**What is asked**: Copy out all of the material exactly.

═════ Data segment ═════

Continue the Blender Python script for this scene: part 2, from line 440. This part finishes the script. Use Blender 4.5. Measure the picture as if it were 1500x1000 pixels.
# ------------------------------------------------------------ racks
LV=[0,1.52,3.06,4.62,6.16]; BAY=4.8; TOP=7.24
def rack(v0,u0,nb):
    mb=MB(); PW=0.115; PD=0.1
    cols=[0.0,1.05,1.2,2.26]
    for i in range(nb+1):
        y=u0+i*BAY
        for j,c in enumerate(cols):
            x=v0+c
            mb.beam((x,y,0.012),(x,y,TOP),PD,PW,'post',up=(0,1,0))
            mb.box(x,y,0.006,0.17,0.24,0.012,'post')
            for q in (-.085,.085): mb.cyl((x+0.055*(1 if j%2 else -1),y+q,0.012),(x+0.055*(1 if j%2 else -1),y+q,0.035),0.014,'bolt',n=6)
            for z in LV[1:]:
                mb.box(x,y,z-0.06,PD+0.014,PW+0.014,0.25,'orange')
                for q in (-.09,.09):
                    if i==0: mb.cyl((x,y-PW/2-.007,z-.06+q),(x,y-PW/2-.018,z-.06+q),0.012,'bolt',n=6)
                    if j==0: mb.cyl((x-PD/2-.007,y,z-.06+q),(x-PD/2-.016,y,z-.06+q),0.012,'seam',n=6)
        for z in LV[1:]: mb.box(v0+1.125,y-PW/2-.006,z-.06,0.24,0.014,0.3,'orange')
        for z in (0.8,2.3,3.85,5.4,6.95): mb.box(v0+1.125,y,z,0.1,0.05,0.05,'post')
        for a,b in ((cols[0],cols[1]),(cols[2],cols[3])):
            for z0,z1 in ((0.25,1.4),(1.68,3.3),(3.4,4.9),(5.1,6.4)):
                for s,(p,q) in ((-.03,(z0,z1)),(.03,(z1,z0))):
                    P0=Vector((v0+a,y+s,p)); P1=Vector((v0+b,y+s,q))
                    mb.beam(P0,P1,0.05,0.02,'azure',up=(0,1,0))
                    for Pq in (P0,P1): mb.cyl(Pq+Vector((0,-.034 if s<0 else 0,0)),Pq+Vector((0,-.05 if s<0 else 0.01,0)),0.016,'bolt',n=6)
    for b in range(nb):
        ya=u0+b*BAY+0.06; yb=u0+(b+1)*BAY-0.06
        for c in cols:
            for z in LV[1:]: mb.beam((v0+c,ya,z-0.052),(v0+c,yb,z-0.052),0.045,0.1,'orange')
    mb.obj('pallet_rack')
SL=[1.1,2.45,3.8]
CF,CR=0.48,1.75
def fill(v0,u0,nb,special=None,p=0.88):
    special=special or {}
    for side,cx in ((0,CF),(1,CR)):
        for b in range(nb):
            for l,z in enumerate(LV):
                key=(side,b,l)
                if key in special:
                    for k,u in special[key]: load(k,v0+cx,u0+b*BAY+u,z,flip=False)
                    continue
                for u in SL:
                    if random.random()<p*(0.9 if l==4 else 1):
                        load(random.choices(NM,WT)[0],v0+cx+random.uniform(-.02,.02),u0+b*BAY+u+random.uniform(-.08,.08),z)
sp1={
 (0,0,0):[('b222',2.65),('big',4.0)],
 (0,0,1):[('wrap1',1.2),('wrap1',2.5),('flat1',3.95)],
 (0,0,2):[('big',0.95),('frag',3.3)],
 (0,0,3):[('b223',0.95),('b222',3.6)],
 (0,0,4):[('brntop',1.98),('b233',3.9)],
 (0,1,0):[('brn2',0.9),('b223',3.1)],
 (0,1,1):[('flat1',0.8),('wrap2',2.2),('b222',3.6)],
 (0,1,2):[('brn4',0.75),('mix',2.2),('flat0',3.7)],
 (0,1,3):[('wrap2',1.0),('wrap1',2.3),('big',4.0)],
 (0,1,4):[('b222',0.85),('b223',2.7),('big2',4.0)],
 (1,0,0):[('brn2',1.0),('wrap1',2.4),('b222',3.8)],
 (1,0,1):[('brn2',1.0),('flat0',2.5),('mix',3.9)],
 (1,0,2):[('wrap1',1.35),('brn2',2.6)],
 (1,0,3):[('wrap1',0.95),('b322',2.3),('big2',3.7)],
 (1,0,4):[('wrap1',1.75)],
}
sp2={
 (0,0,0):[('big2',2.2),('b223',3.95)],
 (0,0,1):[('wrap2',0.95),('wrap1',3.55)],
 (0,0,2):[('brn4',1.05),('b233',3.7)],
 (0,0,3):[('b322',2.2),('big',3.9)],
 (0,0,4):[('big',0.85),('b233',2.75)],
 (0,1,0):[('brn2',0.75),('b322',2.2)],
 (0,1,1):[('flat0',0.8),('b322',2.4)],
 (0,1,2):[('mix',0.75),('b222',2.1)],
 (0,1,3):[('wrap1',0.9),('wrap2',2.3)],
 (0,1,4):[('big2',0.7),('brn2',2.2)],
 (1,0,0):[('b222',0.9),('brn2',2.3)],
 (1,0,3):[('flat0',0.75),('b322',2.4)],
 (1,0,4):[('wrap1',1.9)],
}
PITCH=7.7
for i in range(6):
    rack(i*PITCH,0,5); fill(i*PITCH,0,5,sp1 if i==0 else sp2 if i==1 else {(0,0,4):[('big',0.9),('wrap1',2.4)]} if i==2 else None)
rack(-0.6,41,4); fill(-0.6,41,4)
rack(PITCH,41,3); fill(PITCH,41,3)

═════

**Right answer**:
Continue the Blender Python script for this scene: part 2, from line 440. This part finishes the script. Use Blender 4.5. Measure the picture as if it were 1500x1000 pixels.
# ------------------------------------------------------------ racks
LV=[0,1.52,3.06,4.62,6.16]; BAY=4.8; TOP=7.24
def rack(v0,u0,nb):
    mb=MB(); PW=0.115; PD=0.1
    cols=[0.0,1.05,1.2,2.26]
    for i in range(nb+1):
        y=u0+i*BAY
        for j,c in enumerate(cols):
            x=v0+c
            mb.beam((x,y,0.012),(x,y,TOP),PD,PW,'post',up=(0,1,0))
            mb.box(x,y,0.006,0.17,0.24,0.012,'post')
            for q in (-.085,.085): mb.cyl((x+0.055*(1 if j%2 else -1),y+q,0.012),(x+0.055*(1 if j%2 else -1),y+q,0.035),0.014,'bolt',n=6)
            for z in LV[1:]:
                mb.box(x,y,z-0.06,PD+0.014,PW+0.014,0.25,'orange')
                for q in (-.09,.09):
                    if i==0: mb.cyl((x,y-PW/2-.007,z-.06+q),(x,y-PW/2-.018,z-.06+q),0.012,'bolt',n=6)
                    if j==0: mb.cyl((x-PD/2-.007,y,z-.06+q),(x-PD/2-.016,y,z-.06+q),0.012,'seam',n=6)
        for z in LV[1:]: mb.box(v0+1.125,y-PW/2-.006,z-.06,0.24,0.014,0.3,'orange')
        for z in (0.8,2.3,3.85,5.4,6.95): mb.box(v0+1.125,y,z,0.1,0.05,0.05,'post')
        for a,b in ((cols[0],cols[1]),(cols[2],cols[3])):
            for z0,z1 in ((0.25,1.4),(1.68,3.3),(3.4,4.9),(5.1,6.4)):
                for s,(p,q) in ((-.03,(z0,z1)),(.03,(z1,z0))):
                    P0=Vector((v0+a,y+s,p)); P1=Vector((v0+b,y+s,q))
                    mb.beam(P0,P1,0.05,0.02,'azure',up=(0,1,0))
                    for Pq in (P0,P1): mb.cyl(Pq+Vector((0,-.034 if s<0 else 0,0)),Pq+Vector((0,-.05 if s<0 else 0.01,0)),0.016,'bolt',n=6)
    for b in range(nb):
        ya=u0+b*BAY+0.06; yb=u0+(b+1)*BAY-0.06
        for c in cols:
            for z in LV[1:]: mb.beam((v0+c,ya,z-0.052),(v0+c,yb,z-0.052),0.045,0.1,'orange')
    mb.obj('pallet_rack')
SL=[1.1,2.45,3.8]
CF,CR=0.48,1.75
def fill(v0,u0,nb,special=None,p=0.88):
    special=special or {}
    for side,cx in ((0,CF),(1,CR)):
        for b in range(nb):
            for l,z in enumerate(LV):
                key=(side,b,l)
                if key in special:
                    for k,u in special[key]: load(k,v0+cx,u0+b*BAY+u,z,flip=False)
                    continue
                for u in SL:
                    if random.random()<p*(0.9 if l==4 else 1):
                        load(random.choices(NM,WT)[0],v0+cx+random.uniform(-.02,.02),u0+b*BAY+u+random.uniform(-.08,.08),z)
sp1={
 (0,0,0):[('b222',2.65),('big',4.0)],
 (0,0,1):[('wrap1',1.2),('wrap1',2.5),('flat1',3.95)],
 (0,0,2):[('big',0.95),('frag',3.3)],
 (0,0,3):[('b223',0.95),('b222',3.6)],
 (0,0,4):[('brntop',1.98),('b233',3.9)],
 (0,1,0):[('brn2',0.9),('b223',3.1)],
 (0,1,1):[('flat1',0.8),('wrap2',2.2),('b222',3.6)],
 (0,1,2):[('brn4',0.75),('mix',2.2),('flat0',3.7)],
 (0,1,3):[('wrap2',1.0),('wrap1',2.3),('big',4.0)],
 (0,1,4):[('b222',0.85),('b223',2.7),('big2',4.0)],
 (1,0,0):[('brn2',1.0),('wrap1',2.4),('b222',3.8)],
 (1,0,1):[('brn2',1.0),('flat0',2.5),('mix',3.9)],
 (1,0,2):[('wrap1',1.35),('brn2',2.6)],
 (1,0,3):[('wrap1',0.95),('b322',2.3),('big2',3.7)],
 (1,0,4):[('wrap1',1.75)],
}
sp2={
 (0,0,0):[('big2',2.2),('b223',3.95)],
 (0,0,1):[('wrap2',0.95),('wrap1',3.55)],
 (0,0,2):[('brn4',1.05),('b233',3.7)],
 (0,0,3):[('b322',2.2),('big',3.9)],
 (0,0,4):[('big',0.85),('b233',2.75)],
 (0,1,0):[('brn2',0.75),('b322',2.2)],
 (0,1,1):[('flat0',0.8),('b322',2.4)],
 (0,1,2):[('mix',0.75),('b222',2.1)],
 (0,1,3):[('wrap1',0.9),('wrap2',2.3)],
 (0,1,4):[('big2',0.7),('brn2',2.2)],
 (1,0,0):[('b222',0.9),('brn2',2.3)],
 (1,0,3):[('flat0',0.75),('b322',2.4)],
 (1,0,4):[('wrap1',1.9)],
}
PITCH=7.7
for i in range(6):
    rack(i*PITCH,0,5); fill(i*PITCH,0,5,sp1 if i==0 else sp2 if i==1 else {(0,0,4):[('big',0.9),('wrap1',2.4)]} if i==2 else None)
rack(-0.6,41,4); fill(-0.6,41,4)
rack(PITCH,41,3); fill(PITCH,41,3)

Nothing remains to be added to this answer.